# Direction:
Repeat the data verbatim.

# Source data:
___

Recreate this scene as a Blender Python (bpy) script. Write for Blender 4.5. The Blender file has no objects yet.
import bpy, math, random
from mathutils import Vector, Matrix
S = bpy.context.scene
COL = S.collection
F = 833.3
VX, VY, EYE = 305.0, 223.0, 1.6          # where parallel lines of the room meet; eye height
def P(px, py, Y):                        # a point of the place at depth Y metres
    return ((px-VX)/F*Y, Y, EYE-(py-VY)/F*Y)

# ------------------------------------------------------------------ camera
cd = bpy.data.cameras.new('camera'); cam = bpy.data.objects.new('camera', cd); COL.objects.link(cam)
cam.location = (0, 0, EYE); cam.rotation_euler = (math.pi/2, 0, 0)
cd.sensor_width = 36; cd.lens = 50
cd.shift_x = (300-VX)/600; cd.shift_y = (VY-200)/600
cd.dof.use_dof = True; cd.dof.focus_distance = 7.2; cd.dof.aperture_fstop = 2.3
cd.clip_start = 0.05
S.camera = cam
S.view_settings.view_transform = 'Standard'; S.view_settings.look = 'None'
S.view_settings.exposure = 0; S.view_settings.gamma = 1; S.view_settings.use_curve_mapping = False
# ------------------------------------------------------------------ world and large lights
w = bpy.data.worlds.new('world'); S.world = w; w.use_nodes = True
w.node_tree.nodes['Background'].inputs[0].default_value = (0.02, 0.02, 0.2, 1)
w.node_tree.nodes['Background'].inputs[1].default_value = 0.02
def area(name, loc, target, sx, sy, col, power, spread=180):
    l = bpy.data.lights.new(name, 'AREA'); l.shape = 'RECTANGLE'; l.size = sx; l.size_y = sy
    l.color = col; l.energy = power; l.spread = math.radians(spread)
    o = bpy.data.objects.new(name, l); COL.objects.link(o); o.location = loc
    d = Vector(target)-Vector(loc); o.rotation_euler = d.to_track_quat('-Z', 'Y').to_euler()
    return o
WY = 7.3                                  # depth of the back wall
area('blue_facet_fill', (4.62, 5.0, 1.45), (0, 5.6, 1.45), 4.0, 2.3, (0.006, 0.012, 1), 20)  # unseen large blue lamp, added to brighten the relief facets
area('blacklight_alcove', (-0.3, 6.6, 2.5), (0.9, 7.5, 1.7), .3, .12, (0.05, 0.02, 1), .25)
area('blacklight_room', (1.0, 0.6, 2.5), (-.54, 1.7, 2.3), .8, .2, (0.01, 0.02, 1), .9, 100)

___

# Answer to the exercise:
Recreate this scene as a Blender Python (bpy) script. Write for Blender 4.5. The Blender file has no objects yet.
import bpy, math, random
from mathutils import Vector, Matrix
S = bpy.context.scene
COL = S.collection
F = 833.3
VX, VY, EYE = 305.0, 223.0, 1.6          # where parallel lines of the room meet; eye height
def P(px, py, Y):                        # a point of the place at depth Y metres
    return ((px-VX)/F*Y, Y, EYE-(py-VY)/F*Y)

# ------------------------------------------------------------------ camera
cd = bpy.data.cameras.new('camera'); cam = bpy.data.objects.new('camera', cd); COL.objects.link(cam)
cam.location = (0, 0, EYE); cam.rotation_euler = (math.pi/2, 0, 0)
cd.sensor_width = 36; cd.lens = 50
cd.shift_x = (300-VX)/600; cd.shift_y = (VY-200)/600
cd.dof.use_dof = True; cd.dof.focus_distance = 7.2; cd.dof.aperture_fstop = 2.3
cd.clip_start = 0.05
S.camera = cam
S.view_settings.view_transform = 'Standard'; S.view_settings.look = 'None'
S.view_settings.exposure = 0; S.view_settings.gamma = 1; S.view_settings.use_curve_mapping = False
# ------------------------------------------------------------------ world and large lights
w = bpy.data.worlds.new('world'); S.world = w; w.use_nodes = True
w.node_tree.nodes['Background'].inputs[0].default_value = (0.02, 0.02, 0.2, 1)
w.node_tree.nodes['Background'].inputs[1].default_value = 0.02
def area(name, loc, target, sx, sy, col, power, spread=180):
    l = bpy.data.lights.new(name, 'AREA'); l.shape = 'RECTANGLE'; l.size = sx; l.size_y = sy
    l.color = col; l.energy = power; l.spread = math.radians(spread)
    o = bpy.data.objects.new(name, l); COL.objects.link(o); o.location = loc
    d = Vector(target)-Vector(loc); o.rotation_euler = d.to_track_quat('-Z', 'Y').to_euler()
    return o
WY = 7.3                                  # depth of the back wall
area('blue_facet_fill', (4.62, 5.0, 1.45), (0, 5.6, 1.45), 4.0, 2.3, (0.006, 0.012, 1), 20)  # unseen large blue lamp, added to brighten the relief facets
area('blacklight_alcove', (-0.3, 6.6, 2.5), (0.9, 7.5, 1.7), .3, .12, (0.05, 0.02, 1), .25)
area('blacklight_room', (1.0, 0.6, 2.5), (-.54, 1.7, 2.3), .8, .2, (0.01, 0.02, 1), .9, 100)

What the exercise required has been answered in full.